Your trading platform will show you free margin (or usable margin) and margin level figures. Free margin is the money that you have in your account that can be used to maintain your open positions or open new ones. Margin level is the ratio of your Equity to the Used Margin of your open positions, indicated as a percentage.
In a healthy account, the margin level is always above 100%.
Rollover is a process when the position is held open overnight. When that happens, the interest rates of the currencies in the FX pair are counted against each other. Depending on the interest rates, a trader is either credited or charged a particular sum.
The sum that the trader can gain or lose due to rollover is called swap. The rollover may result in swap benefits or swap charges, depending on the interest rate differentials. The interest rate of each currency is set by that country’s central bank. Usually, the interest rates are influenced by major economic events in the country, which you can monitor in the economic calendar.
The swap rate is the interest rate of one currency in the pair minus the interest rate of the other one. Which currency you subtract from depends on the kind of trade you’re opening: long or short.
Long trade (or bullish trade) is basically when you buy the asset expecting it will increase its value.
Short trade (or bearish trade) is the opposite: you sell the asset anticipating it will lose its value.
So, if you are going long on EUR/USD (buying euro and selling the US dollar), the dollar interest rate is subtracted from the euro interest rate. For a sell trade in EUR/USD, the euro interest rate is subtracted from the dollar interest rate.
Thankfully, you don’t need to manually calculate the swap every time you engage in trading: there are special tools for that. You can check swap rates in each trade instrument’s specification.
There are two special orders, which serve to close a trade: Take Profit order or TP and Stop Loss order or SL. These orders make trading results more predictable.
A Stop Loss is an exit order, which is used to limit the amount of loss that a trader may take on a trade if the market goes against them.
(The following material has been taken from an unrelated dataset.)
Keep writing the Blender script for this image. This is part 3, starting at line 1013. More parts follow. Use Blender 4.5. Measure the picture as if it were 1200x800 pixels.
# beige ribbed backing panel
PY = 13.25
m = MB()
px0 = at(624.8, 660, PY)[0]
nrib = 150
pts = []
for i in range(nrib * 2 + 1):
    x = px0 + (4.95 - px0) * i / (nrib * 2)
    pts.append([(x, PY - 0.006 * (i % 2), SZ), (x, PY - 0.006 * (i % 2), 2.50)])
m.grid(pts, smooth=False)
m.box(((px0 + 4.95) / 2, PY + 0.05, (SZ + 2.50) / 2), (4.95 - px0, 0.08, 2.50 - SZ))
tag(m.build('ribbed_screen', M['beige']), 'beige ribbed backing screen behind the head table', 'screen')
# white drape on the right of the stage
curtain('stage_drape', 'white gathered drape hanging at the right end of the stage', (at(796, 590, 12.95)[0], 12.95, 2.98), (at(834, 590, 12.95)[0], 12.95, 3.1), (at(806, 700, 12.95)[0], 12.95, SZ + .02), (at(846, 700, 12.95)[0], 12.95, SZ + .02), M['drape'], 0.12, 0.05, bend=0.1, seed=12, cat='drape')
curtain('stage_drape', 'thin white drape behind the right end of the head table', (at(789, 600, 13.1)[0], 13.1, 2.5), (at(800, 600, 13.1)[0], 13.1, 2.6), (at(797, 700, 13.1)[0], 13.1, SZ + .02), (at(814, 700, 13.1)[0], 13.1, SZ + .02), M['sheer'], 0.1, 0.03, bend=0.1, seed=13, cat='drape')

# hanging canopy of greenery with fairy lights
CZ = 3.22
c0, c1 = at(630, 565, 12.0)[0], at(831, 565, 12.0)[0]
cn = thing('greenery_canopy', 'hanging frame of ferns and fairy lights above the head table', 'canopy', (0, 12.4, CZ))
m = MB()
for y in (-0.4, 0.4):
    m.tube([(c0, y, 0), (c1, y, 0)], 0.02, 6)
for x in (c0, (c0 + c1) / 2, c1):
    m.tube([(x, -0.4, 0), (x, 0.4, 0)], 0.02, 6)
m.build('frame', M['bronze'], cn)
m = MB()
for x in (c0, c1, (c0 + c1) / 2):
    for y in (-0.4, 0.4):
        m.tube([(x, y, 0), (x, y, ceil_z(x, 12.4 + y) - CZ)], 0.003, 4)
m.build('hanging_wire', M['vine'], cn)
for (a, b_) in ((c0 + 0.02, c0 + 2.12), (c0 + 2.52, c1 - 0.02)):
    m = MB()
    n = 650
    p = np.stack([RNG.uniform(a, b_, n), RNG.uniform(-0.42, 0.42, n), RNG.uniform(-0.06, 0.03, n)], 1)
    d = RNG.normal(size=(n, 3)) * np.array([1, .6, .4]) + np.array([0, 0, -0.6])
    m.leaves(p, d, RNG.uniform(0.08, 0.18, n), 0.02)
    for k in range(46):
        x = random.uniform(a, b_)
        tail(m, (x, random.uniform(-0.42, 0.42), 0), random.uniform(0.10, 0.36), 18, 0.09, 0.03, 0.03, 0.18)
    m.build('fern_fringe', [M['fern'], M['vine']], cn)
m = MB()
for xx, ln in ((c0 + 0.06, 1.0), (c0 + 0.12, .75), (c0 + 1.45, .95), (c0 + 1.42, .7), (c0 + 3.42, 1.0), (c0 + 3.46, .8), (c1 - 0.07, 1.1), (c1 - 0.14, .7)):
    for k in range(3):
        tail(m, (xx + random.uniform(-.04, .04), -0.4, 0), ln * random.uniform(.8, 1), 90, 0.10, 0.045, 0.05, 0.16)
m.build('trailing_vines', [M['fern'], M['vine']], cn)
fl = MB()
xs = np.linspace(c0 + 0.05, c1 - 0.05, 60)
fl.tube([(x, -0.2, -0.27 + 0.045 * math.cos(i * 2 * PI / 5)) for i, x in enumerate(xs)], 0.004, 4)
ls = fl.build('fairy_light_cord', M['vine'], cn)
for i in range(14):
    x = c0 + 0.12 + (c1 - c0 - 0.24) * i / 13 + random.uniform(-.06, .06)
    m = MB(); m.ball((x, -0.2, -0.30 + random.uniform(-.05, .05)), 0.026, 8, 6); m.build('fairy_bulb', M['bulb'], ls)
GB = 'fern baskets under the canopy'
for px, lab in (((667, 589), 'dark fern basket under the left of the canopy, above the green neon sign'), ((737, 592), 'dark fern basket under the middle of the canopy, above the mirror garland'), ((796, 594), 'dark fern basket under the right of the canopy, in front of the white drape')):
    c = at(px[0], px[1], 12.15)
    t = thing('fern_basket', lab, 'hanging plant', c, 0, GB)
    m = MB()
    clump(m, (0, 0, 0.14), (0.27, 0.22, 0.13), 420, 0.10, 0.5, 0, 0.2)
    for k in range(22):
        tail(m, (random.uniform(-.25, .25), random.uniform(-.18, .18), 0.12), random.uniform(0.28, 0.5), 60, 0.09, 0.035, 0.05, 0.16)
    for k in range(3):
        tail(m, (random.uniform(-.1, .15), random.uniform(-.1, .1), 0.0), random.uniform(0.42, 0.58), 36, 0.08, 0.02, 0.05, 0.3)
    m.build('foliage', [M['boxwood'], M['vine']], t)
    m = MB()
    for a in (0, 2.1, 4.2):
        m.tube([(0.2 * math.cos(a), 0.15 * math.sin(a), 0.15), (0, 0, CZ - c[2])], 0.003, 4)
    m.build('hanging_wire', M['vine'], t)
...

When you open an order, it’s better to minimize the possible risks. So, if you are going to open a buy order, place Stop Loss below the current price so that if the price falls, your Stop order will automatically close you out of that trade protecting you from losing more.
Successful risk management means that the losses are minimized. Stop Loss can be an efficient solution for that. If you’ve decided to use a Stop Loss order, it’s very important to find a good place for it. The simplest way is to place SL for a buy trade at the previous low. To learn other approaches, read our article “How to place a Stop Loss order”.
Let’s say you expect the price to go up, and you want to open a buy order. If your forecast is right, the price will rise. However, it won’t rise forever, but will reverse down at some point. That’s why you can use a TP that will close your positions before the price reverses.
In other words, TP is a profit target. You need to place TP at the level you expect the price to reach (it is often the previous high). If you buy, TP will be above the current price. If you sell it will be below it. That’s it! Easy, right?
- Currency pairs are traded in lots. One standard lot on Forex equals 100,000 base or account currency units.
- A point represent the smallest change the price can make.
- A trader can use leverage to increase the amount of capital to trade.
- Proper risk management means that losses should be minimized, while profit is maximized, that’s why traders should use Take Profit and Stop Loss orders.